##### Listed entries #####

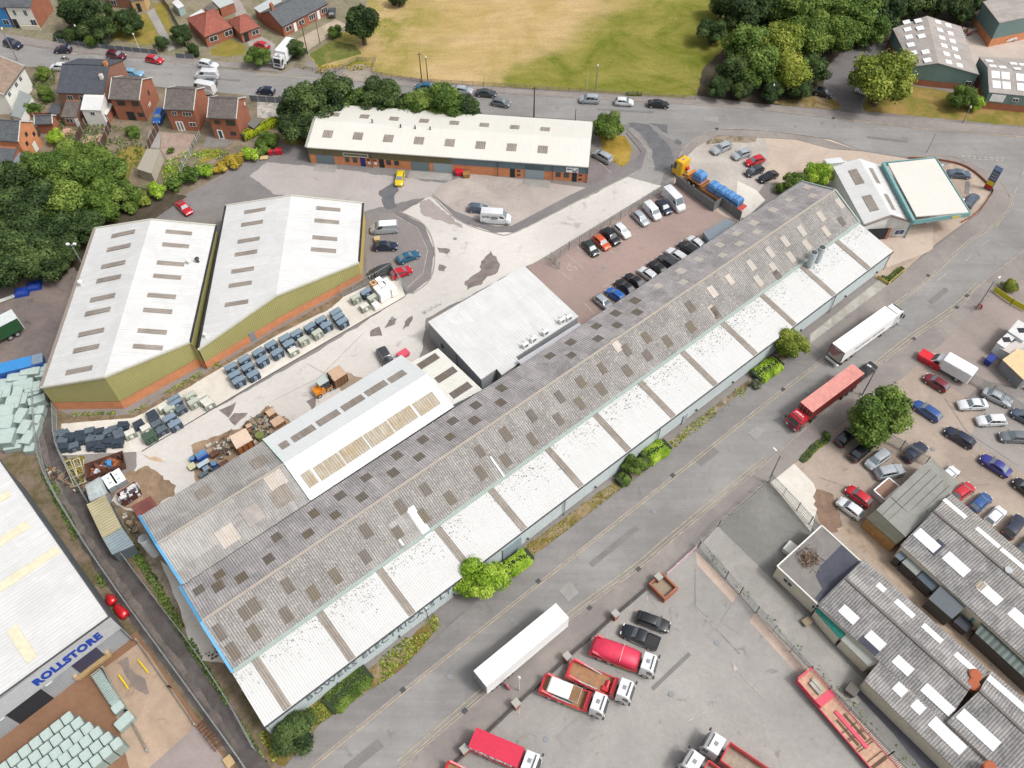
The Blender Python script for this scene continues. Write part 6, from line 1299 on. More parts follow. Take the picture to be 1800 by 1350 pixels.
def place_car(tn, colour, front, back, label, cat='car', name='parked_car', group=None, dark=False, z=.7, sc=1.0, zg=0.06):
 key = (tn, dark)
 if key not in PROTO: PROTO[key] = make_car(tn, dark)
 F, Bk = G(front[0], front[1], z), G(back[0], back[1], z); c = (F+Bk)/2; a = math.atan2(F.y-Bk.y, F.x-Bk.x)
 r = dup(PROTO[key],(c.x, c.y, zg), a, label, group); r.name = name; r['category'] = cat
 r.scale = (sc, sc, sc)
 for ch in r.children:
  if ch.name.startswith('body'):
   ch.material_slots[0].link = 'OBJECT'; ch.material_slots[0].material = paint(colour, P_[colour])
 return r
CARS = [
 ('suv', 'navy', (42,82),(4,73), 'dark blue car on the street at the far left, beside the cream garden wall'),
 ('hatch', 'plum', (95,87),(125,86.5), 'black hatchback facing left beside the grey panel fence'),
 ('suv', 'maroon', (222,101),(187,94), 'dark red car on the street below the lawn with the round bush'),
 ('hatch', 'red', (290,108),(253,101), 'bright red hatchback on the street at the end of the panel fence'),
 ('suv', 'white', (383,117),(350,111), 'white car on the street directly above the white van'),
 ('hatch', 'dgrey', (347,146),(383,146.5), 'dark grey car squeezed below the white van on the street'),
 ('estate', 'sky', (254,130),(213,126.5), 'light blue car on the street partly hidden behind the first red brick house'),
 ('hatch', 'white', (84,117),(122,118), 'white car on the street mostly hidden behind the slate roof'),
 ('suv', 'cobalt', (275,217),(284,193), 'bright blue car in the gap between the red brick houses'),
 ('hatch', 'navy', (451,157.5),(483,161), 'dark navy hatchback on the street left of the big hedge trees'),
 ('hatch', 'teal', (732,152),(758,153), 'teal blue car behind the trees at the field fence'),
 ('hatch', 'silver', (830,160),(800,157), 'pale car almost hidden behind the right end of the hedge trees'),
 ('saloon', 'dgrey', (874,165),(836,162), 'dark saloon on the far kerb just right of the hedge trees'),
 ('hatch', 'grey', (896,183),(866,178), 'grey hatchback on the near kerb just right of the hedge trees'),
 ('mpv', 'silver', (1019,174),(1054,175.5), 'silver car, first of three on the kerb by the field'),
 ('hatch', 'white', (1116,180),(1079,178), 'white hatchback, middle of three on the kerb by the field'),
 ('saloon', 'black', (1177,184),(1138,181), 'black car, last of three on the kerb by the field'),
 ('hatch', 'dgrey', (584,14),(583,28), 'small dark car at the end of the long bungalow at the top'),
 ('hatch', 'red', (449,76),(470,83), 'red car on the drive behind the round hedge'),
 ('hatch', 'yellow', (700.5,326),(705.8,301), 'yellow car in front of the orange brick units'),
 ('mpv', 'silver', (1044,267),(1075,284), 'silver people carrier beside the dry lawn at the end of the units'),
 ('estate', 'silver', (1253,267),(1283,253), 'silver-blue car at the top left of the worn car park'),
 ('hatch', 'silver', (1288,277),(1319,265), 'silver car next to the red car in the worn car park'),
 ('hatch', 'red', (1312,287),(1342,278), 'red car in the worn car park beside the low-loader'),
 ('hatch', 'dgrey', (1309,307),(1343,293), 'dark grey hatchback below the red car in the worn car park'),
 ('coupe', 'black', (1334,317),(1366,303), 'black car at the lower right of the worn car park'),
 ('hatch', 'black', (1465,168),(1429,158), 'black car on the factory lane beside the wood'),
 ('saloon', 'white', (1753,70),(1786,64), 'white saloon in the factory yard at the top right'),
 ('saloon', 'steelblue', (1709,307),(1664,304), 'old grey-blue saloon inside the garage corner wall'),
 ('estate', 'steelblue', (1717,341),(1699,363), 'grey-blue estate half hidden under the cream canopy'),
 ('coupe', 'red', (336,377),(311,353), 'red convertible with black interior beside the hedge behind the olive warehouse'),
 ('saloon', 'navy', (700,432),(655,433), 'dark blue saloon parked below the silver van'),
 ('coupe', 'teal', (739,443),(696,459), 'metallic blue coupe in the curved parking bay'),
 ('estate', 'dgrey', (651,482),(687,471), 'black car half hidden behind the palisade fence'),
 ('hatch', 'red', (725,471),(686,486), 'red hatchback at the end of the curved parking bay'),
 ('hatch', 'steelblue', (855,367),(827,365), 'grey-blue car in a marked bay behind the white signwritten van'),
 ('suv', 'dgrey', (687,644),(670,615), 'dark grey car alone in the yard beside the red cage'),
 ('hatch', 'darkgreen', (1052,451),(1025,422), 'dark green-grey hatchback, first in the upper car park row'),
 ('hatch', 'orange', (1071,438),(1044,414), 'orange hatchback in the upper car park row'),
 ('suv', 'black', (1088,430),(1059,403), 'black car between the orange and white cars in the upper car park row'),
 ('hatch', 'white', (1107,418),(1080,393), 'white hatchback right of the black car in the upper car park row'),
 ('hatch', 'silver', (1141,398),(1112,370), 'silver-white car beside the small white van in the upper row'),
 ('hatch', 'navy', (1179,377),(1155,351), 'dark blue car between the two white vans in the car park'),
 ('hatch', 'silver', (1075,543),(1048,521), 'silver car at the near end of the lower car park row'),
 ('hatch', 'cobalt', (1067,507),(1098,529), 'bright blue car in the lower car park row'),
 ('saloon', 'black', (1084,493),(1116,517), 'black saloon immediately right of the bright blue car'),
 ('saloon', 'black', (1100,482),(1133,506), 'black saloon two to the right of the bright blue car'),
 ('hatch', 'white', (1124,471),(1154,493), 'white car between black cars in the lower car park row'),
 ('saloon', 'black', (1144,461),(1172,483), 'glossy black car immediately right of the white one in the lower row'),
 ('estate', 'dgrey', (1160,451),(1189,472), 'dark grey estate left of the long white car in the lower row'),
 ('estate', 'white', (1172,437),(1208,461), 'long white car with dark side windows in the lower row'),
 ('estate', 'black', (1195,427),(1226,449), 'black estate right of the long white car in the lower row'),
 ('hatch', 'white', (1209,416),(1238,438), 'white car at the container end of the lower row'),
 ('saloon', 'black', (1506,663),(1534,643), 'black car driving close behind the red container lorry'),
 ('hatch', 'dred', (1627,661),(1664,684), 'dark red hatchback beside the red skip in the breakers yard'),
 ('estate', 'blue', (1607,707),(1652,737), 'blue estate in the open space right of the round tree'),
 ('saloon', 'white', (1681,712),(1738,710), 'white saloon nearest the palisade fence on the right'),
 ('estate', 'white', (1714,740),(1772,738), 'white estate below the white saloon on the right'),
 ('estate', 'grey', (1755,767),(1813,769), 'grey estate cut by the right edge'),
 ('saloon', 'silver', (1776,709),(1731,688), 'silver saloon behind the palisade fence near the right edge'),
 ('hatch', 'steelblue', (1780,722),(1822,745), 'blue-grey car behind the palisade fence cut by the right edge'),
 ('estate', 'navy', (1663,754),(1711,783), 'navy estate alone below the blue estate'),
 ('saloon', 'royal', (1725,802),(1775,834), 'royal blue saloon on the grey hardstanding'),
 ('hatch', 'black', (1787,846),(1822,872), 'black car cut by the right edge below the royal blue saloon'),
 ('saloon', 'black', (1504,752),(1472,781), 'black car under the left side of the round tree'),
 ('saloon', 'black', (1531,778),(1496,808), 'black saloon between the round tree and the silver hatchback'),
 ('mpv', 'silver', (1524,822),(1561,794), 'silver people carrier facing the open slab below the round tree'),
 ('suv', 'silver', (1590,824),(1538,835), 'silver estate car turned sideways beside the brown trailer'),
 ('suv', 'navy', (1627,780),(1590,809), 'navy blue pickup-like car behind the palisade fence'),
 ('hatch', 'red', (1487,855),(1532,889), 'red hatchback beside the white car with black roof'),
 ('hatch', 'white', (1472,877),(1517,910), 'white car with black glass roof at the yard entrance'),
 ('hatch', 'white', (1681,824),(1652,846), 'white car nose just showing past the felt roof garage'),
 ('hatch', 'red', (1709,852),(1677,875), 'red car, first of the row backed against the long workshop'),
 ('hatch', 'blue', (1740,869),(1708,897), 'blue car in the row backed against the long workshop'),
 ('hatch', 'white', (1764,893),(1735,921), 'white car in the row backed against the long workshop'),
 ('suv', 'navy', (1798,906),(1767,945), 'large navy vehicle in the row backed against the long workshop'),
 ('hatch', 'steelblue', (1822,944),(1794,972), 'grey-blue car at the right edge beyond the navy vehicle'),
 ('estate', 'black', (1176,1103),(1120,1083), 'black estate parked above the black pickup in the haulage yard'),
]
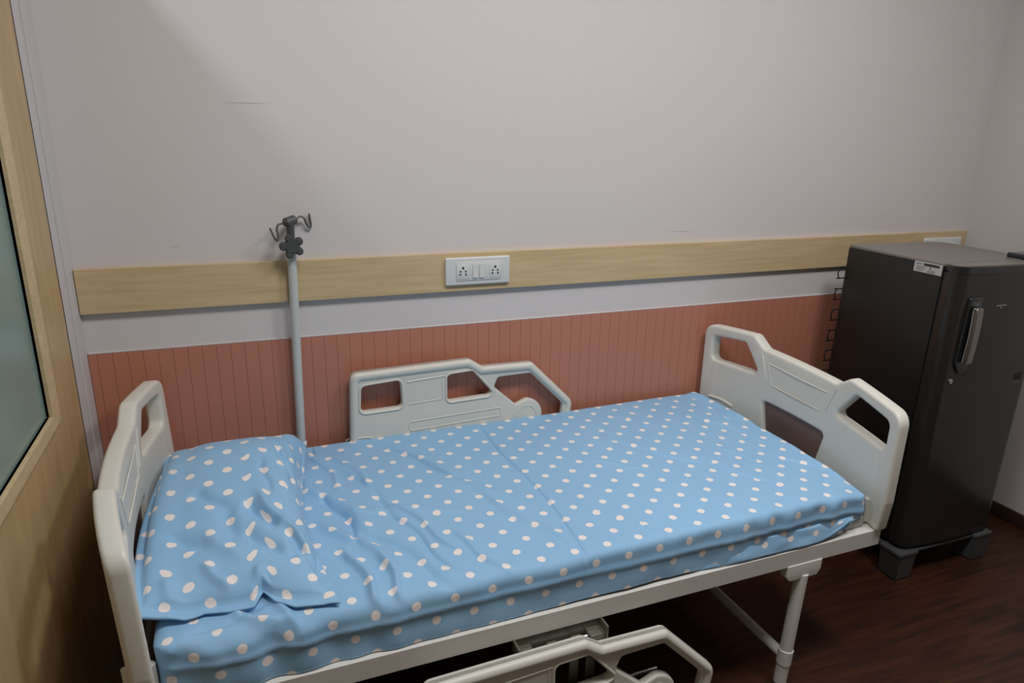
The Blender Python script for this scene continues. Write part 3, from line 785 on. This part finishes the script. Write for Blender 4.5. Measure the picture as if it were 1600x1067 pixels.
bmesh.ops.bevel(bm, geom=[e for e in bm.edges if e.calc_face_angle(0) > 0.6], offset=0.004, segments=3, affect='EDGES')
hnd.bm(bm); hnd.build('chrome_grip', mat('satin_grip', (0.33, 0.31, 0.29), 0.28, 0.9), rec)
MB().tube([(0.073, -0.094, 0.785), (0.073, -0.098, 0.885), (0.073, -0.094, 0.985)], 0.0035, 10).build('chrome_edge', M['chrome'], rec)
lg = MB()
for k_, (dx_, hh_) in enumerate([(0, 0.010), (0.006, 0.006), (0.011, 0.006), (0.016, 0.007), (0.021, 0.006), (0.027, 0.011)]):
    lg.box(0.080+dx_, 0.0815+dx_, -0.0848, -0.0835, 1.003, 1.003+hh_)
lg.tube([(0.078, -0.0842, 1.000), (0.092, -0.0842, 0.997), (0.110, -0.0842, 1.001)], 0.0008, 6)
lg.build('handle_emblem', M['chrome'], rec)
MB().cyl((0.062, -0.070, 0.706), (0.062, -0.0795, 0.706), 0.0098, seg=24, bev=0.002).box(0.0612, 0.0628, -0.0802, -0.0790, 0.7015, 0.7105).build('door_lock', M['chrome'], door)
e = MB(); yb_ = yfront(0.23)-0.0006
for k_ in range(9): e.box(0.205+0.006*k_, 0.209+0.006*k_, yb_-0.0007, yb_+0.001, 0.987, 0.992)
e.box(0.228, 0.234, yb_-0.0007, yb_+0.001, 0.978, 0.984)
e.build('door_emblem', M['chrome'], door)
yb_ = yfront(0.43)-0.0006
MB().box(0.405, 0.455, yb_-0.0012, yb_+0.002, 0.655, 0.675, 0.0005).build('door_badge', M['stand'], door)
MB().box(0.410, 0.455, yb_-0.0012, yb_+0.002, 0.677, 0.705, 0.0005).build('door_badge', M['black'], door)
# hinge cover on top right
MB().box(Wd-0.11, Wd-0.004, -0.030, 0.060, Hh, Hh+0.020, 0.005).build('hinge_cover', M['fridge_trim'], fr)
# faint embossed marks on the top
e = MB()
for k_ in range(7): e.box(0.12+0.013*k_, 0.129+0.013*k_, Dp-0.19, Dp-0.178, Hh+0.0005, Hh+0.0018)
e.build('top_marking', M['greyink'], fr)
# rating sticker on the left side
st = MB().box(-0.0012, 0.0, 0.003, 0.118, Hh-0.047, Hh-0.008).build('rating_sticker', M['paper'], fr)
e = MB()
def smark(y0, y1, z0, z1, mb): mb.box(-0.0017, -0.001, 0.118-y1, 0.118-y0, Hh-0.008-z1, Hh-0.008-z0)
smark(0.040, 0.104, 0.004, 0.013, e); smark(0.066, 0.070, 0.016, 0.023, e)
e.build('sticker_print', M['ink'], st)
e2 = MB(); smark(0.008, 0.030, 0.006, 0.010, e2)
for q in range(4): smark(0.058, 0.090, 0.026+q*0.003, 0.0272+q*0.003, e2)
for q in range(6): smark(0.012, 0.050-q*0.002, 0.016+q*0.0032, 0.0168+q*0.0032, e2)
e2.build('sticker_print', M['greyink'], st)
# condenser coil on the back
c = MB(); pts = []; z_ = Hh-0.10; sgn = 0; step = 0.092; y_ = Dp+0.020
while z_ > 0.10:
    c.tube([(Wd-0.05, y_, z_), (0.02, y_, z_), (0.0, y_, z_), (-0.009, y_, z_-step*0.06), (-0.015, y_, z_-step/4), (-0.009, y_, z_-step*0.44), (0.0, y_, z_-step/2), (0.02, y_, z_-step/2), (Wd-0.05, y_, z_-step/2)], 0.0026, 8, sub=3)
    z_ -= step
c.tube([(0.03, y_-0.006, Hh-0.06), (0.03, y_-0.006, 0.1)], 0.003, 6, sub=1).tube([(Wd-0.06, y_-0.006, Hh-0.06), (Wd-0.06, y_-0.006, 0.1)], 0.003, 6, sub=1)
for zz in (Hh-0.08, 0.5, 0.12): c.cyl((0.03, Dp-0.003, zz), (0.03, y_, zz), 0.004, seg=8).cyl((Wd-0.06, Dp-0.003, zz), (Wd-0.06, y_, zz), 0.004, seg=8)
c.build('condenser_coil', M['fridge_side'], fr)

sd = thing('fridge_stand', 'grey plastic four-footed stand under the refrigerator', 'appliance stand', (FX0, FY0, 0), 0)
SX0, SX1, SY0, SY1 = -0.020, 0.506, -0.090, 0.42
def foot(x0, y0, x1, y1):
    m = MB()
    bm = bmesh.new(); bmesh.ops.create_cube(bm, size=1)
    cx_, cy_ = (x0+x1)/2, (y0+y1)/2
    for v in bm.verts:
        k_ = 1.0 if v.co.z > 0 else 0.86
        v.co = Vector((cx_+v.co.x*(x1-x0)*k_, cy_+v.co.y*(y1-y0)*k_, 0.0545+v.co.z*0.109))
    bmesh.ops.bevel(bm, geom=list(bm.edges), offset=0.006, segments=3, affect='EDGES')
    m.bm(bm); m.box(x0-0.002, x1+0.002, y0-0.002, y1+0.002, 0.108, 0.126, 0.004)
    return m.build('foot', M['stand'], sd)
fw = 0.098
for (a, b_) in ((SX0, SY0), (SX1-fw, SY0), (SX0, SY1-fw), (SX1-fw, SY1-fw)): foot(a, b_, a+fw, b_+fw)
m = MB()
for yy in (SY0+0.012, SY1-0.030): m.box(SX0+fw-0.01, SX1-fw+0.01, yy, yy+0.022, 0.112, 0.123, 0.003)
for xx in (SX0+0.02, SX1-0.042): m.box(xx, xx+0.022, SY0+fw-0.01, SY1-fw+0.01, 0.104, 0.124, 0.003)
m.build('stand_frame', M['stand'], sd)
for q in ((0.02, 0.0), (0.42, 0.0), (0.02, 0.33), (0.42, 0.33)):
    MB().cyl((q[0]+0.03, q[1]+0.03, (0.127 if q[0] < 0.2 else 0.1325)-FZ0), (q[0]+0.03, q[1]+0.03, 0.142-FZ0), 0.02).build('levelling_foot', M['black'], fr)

#####

**Written task**.
Find each line holding "this". Copy it out.

**Answer to the exercise**.
The Blender Python script for this scene continues. Write part 6, from line 1299 on. More parts follow. Take the picture to be 1800 by 1350 pixels.
The Blender Python script for this scene continues. Write part 3, from line 785 on. This part finishes the script. Write for Blender 4.5. Measure the picture as if it were 1600x1067 pixels.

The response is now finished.